The Harvard Business Review featured an exchange with Cassie Mogilner, assistant professor of marketing at the Wharton School, where she says "spending time helping others leaves people feeling as if they have more time, not less."
This isn't what people would expect, as one frustrated student asked at Chabad.org: "I am 18 years old. Between school, homework, and a little time for myself, I barely have time to breathe. How can I help other people when I'm soooooo busy in my own life!!??"
Yet in Mogilner's experiments, "the people who lent a hand to others felt as if they had more time than the people who did not."
Why?
"The explanation that emerged in our results is that people who give time feel more capable, confident, and useful. They feel they've accomplished something and, therefore, that they can accomplish more in the future. And this self-efficacy makes them feel that time is more expansive."
Even though they really have less time, the effects don't take a lot of time. Ten minutes is enough to make a difference.
Another recently published study in the APA's Health Psychology journal shows, however, that it really is possible to volunteer and have more time. A news item from the American Psychological Association talked about the study: "This was the first time research has shown volunteers' motives can have a significant impact on life span. Volunteers lived longer than people who didn't volunteer ."
But there is a catch. You can't volunteer with the hopes it will make you live longer.
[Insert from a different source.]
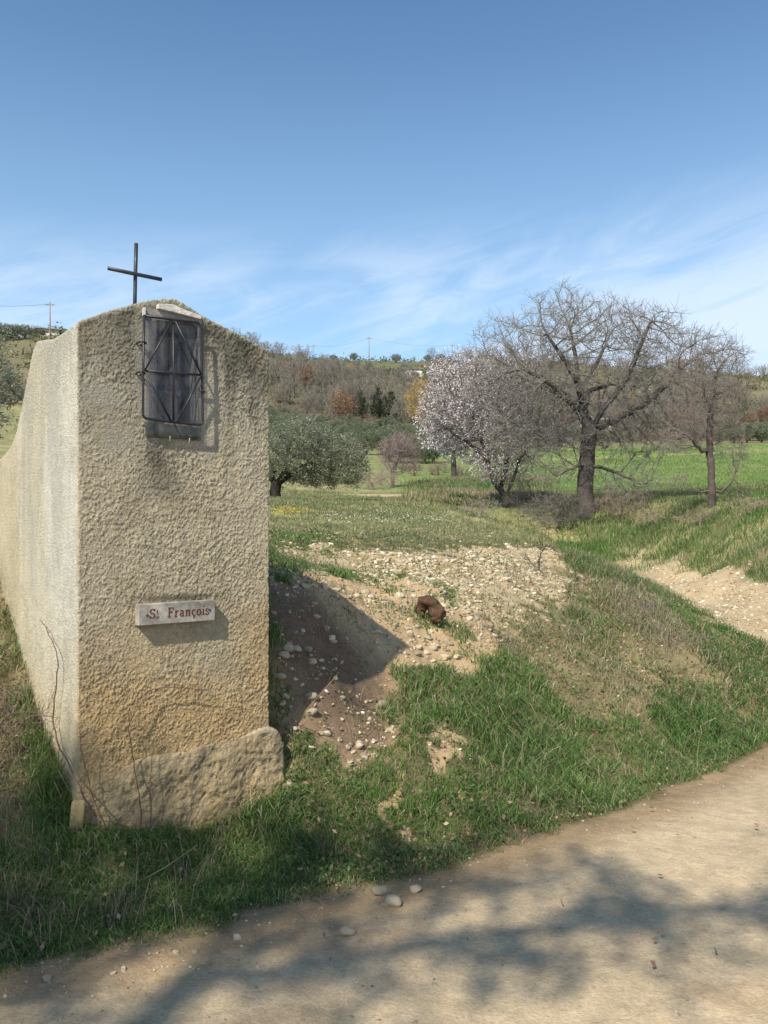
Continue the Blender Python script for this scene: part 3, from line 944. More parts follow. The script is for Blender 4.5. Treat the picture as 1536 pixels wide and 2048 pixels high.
def build_statuette():
    u, z = face(335, 800, -.15)
    zb = face(335, 843)[1]
    loc = S(u+.02, -.14, zb-.005)
    V, F = [], []
    prof = [(.0, 0), (.040, 0), (.042, .012), (.034, .02), (.036, .06), (.032, .12), (.027, .17), (.034, .205), (.036, .225), (.026, .245), (.013, .252), (.012, .262), (.019, .275), (.021, .292), (.017, .308), (.0, .316)]
    k = 20
    a = np.arange(k)*2*math.pi/k
    for r, h in prof:
        V.append(np.stack([r*np.cos(a), r*.75*np.sin(a)*(1+.06*np.cos(5*a)*(h < .2)), np.full(k, h)], 1))
    V = np.concatenate(V)
    i = (np.arange(len(prof)-1)*k)[:, None]; j = np.arange(k)[None]
    F = np.stack([i+j, i+(j+1) % k, i+k+(j+1) % k, i+k+j], -1).reshape(-1, 4)
    o = mesh('statuette', V, [F], M_statue)
    o.location = loc
    o.rotation_euler = (0, 0, math.atan2(UV[1], UV[0]))
    tag(o, 'small grey saint statuette dim behind the grille in the niche', 'statuette')
    for s_ in (-1, 1):
        mb = MB()
        mb.tube([(s_*.033, 0, .222), (s_*.040, -.012, .18), (s_*.022, -.034, .165), (s_*.004, -.036, .185)], [.010, .009, .008, .006], 8)
        mb.build('arm', M_statue, o, True)
build_statuette()

# ------------------------------------------------------------------ trees
def colonize(att, nodes, par, step, kill, infl, iters=120, tropism=(0, 0, 0.05), seed=0):
    rs = np.random.RandomState(seed)
    nodes = [np.array(p, float) for p in nodes]
    par = list(par)
    N = np.array(nodes)
    att = np.asarray(att, float)
    def near(A, B, off):
        d = np.sqrt(((A[:, None]-B[None])**2).sum(-1))
        k = d.argmin(1)
        return d[np.arange(len(A)), k], k+off
    nd, ni = near(att, N, 0)
    trop = np.array(tropism)
    for it in range(iters):
        m = nd < infl
        if not m.any():
            break
        idx = ni[m]
        dirv = att[m]-N[idx]
        dirv /= np.linalg.norm(dirv, axis=1)[:, None]+1e-9
        uq, inv = np.unique(idx, return_inverse=True)
        acc = np.zeros((len(uq), 3))
        np.add.at(acc, inv, dirv)
        acc += rs.normal(0, .28, acc.shape)+trop
        acc /= np.linalg.norm(acc, axis=1)[:, None]+1e-9
        new = N[uq]+acc*step
        off = len(N)
        N = np.concatenate([N, new])
        par += list(uq)
        d2, k2 = near(att, new, off)
        b = d2 < nd
        nd = np.where(b, d2, nd); ni = np.where(b, k2, ni)
        keep = nd > kill
        att, nd, ni = att[keep], nd[keep], ni[keep]
        if len(att) == 0:
            break
    return N, np.array(par)

def radii(N, par, tip, expo=2.3):
    s = np.zeros(len(N))
    ch = np.zeros(len(N), int)
    for i in range(len(N)-1, -1, -1):
        if s[i] == 0:
            s[i] = tip**expo
        p = par[i]
        if p >= 0:
            s[p] += s[i]; ch[p] += 1
    return s**(1/expo), ch

def seg_tubes(A, B, ra, rb, k):
    d = B-A
    L = np.linalg.norm(d, axis=1)[:, None]+1e-9
    T = d/L
    up = np.where(np.abs(T[:, 2:3]) < .9, np.array([[0, 0, 1.]]), np.array([[1., 0, 0]]))
    U = np.cross(T, up); U /= np.linalg.norm(U, axis=1)[:, None]
    W = np.cross(T, U)
    a = np.arange(k)*2*math.pi/k
    ring = np.cos(a)[None, :, None]*U[:, None]+np.sin(a)[None, :, None]*W[:, None]
    V = np.concatenate([A[:, None]+ra[:, None, None]*ring, (B+T*rb[:, None]*.4)[:, None]+rb[:, None, None]*ring], 1).reshape(-1, 3)
    i = (np.arange(len(A))*2*k)[:, None]
    j = np.arange(k)[None]
    F = np.stack([i+j, i+(j+1) % k, i+k+(j+1) % k, i+k+j], -1).reshape(-1, 4)
    return V, F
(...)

For it to work, a person has to volunteer for "altruistic values or a desire for social connections as the main reasons for wanting to volunteer," according to the study.
"It is reasonable for people to volunteer in part because of benefits to the self," study co-author Andrea Fuhrel-Forbis says in the APA article, "however, our research implies that should these benefits to the self become the main motive for volunteering, they may not see those benefits."